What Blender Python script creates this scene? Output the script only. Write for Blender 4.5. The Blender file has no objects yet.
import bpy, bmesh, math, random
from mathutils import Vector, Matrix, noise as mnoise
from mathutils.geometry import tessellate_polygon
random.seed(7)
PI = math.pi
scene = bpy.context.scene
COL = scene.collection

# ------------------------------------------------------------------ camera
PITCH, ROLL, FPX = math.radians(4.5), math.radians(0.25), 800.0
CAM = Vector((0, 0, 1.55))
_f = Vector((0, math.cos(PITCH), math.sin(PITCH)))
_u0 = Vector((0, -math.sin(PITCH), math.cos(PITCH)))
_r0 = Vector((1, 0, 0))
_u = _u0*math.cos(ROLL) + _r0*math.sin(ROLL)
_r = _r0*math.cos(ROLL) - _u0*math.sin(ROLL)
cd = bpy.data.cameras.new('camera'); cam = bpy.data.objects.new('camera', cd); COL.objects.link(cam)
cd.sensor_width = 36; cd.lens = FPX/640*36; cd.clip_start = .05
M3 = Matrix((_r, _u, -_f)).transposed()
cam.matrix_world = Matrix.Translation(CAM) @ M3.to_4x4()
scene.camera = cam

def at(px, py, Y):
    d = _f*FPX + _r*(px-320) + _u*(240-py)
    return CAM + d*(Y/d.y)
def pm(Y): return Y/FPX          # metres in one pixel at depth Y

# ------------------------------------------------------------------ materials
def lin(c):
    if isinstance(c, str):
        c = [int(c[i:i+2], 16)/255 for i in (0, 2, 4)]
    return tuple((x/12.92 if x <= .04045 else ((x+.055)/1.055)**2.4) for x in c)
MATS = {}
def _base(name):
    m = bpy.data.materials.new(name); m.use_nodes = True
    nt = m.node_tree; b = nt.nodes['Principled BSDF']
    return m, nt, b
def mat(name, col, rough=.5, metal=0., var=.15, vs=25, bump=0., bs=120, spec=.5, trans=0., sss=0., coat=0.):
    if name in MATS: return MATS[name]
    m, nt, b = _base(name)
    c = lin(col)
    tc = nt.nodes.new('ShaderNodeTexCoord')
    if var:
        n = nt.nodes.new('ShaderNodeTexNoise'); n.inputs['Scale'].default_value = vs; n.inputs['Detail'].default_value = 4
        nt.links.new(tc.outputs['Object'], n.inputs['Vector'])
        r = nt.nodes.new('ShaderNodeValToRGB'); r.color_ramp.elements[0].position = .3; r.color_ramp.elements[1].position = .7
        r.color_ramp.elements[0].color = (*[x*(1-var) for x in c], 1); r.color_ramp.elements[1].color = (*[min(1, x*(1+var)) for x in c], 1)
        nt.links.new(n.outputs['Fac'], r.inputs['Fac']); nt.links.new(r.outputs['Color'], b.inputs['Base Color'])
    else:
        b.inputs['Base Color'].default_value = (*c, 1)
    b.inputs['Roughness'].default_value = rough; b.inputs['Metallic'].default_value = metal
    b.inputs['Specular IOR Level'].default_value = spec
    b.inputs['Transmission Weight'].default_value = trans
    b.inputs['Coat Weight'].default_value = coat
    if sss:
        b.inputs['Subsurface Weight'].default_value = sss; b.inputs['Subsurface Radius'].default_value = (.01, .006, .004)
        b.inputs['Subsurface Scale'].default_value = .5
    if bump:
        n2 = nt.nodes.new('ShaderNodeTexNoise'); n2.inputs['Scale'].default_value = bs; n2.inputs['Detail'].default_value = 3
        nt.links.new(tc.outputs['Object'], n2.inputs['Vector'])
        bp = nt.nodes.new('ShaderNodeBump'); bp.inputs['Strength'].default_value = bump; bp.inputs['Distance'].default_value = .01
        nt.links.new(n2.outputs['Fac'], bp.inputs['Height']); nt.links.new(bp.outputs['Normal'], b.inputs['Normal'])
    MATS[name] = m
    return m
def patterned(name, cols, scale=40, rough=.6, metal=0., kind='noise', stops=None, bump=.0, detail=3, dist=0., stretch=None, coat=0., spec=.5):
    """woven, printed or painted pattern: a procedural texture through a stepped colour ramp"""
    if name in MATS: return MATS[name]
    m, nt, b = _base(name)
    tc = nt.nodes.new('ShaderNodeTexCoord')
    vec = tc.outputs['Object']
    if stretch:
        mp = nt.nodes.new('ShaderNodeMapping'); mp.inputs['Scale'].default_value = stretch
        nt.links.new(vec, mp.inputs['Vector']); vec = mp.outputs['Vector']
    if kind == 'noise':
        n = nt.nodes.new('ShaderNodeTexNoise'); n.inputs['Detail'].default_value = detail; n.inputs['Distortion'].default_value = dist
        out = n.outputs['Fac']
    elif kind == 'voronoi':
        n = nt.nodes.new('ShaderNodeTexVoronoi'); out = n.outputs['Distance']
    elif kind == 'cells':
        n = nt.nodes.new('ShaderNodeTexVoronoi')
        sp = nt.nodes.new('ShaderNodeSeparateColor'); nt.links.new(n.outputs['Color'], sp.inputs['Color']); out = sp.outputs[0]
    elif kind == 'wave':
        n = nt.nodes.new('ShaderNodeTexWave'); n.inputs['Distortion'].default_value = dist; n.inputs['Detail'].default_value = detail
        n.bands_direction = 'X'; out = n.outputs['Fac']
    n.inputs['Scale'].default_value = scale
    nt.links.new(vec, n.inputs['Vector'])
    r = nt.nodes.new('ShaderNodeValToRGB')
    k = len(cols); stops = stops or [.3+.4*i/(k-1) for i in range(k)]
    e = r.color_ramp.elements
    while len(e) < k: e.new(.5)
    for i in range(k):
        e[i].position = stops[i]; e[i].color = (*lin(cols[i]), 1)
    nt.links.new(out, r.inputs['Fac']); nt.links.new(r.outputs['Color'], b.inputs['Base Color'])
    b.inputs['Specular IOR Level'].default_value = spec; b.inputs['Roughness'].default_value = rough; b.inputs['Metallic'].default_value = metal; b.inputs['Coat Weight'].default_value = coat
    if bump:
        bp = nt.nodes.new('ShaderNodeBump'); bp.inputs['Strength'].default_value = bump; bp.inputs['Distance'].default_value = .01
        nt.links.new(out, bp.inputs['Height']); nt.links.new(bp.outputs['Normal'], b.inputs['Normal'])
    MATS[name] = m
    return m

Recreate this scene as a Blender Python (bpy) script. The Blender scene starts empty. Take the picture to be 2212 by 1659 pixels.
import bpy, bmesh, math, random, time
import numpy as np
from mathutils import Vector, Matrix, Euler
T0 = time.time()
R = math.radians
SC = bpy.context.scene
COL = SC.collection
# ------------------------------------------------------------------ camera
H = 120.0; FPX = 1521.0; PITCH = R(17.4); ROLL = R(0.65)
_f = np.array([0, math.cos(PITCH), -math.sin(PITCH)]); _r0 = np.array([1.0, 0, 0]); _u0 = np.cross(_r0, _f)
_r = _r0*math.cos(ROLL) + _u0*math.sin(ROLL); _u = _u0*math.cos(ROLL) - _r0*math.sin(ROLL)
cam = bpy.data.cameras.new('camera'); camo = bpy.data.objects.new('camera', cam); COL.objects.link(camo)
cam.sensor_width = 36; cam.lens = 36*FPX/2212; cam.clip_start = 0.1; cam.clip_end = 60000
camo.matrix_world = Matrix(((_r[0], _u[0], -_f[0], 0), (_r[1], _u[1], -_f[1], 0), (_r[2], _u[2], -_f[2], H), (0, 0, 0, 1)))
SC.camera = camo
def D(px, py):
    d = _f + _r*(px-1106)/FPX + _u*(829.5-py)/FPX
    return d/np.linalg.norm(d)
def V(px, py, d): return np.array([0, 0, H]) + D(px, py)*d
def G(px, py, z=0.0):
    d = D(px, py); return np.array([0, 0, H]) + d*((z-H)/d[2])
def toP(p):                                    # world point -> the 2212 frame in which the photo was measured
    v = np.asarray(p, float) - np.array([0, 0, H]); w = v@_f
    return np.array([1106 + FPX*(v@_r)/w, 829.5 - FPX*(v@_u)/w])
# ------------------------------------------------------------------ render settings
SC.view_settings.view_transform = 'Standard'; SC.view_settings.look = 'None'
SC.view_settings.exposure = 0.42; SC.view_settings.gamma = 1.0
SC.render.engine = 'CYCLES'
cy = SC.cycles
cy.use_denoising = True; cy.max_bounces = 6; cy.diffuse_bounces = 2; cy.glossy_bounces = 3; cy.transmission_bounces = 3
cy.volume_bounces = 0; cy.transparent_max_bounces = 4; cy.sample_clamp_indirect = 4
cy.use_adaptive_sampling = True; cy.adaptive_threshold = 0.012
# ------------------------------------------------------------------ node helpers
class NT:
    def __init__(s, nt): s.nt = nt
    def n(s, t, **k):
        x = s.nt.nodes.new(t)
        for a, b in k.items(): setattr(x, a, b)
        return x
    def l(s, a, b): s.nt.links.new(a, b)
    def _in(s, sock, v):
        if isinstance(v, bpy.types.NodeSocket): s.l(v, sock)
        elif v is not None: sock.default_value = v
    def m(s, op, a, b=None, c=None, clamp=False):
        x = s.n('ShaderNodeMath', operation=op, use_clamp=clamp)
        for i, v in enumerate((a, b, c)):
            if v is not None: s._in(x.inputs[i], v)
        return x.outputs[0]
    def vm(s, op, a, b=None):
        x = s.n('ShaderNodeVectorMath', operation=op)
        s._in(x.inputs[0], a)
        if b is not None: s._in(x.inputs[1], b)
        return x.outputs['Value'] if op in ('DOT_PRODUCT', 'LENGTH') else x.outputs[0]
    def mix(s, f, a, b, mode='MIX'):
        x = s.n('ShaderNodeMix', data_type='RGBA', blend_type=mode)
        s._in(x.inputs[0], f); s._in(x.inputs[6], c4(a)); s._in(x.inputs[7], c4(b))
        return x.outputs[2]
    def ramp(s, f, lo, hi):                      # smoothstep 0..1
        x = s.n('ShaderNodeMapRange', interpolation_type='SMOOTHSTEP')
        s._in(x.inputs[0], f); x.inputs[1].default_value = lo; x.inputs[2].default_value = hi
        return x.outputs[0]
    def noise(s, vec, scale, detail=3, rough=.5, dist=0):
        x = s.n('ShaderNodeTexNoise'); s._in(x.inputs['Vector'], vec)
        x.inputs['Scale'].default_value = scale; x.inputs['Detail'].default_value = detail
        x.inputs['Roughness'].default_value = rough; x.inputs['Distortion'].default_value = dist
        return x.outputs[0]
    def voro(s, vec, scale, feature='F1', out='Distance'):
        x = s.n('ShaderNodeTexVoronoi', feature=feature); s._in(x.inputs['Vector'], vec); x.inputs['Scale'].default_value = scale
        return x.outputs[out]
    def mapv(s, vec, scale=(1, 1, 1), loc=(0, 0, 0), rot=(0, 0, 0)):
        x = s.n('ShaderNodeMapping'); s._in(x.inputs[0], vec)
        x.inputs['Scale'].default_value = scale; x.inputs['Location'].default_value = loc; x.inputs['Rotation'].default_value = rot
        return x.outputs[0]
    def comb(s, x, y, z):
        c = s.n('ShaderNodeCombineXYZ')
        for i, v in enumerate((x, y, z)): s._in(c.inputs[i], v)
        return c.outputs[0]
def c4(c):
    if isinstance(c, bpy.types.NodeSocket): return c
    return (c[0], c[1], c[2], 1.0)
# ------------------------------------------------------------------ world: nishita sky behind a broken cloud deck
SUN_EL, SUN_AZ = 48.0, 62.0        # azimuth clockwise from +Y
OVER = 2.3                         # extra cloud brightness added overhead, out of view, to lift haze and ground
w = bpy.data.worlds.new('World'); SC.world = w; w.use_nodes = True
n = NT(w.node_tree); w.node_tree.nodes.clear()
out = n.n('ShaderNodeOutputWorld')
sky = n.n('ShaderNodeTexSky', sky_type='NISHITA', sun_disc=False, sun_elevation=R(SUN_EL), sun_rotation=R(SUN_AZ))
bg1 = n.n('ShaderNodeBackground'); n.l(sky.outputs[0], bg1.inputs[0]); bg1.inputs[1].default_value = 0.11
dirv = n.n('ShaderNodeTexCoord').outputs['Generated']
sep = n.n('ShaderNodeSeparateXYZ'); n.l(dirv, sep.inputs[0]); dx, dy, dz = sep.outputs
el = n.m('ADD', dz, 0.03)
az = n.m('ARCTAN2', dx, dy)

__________

— Stated task —
Quote in full each line from the top of the records above through the line with "COL = scene.collection"; stop after that line.

— Output below —
What Blender Python script creates this scene? Output the script only. Write for Blender 4.5. The Blender file has no objects yet.
import bpy, bmesh, math, random
from mathutils import Vector, Matrix, noise as mnoise
from mathutils.geometry import tessellate_polygon
random.seed(7)
PI = math.pi
scene = bpy.context.scene
COL = scene.collection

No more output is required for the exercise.